Oleh sebab itu, inflasi semu yang disebabkan oleh pengumuman BBM jenis Premium ini berpotensi mengerek inflasi melebihi targetnya. Bhima memprediksi, inflasi di akhir tahun bisa mendekati 3,7 persen, atau melonjak dari inflasi secara tahunan (year-on-year) September kemarin yakni 2,88 persen.

“Akhir tahun, permintaan barang dan transportasi naik. Harga pangan juga perlu dicermati seiring tekanan imported inflation karena kurs melemah. Jadi jangan anggap enteng ada deflasi di bahan makanan karena sifatnya temporer,” pungkas dia.

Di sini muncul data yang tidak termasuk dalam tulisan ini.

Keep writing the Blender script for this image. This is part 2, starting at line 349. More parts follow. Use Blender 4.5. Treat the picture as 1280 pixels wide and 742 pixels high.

Untuk itu, Anggota Komisi XI DPR Hendrawan Supratikno mengimbau menteri Kabinet Kerja berkoordinasi lebih baik sebelum mengemukakan kebijakan.

“Saya kira harus dibuat lebih rapi karena memang dibutuhkan koordinasi antara Kementerian Keuangan, Kementerian ESDM, dan Kementerian BUMN,” kata Hendrawan.

Selain itu, menurut dia, pemerintah juga masih memiliki tugas mengedukasi masyarakat agar tak terus menggunakan BBM bersubsidi.

“Saya melihat kecenderungan konsumsi BBM, kadang proses edukasi yang panjang dan kesadaran masyarakat terhadap efek emisi. Misal, driver saya pergi ke pertamax, tidak mau gunakan premium atau pertalite karena edukasi,” kata Politikus PDI Perjuangan ini.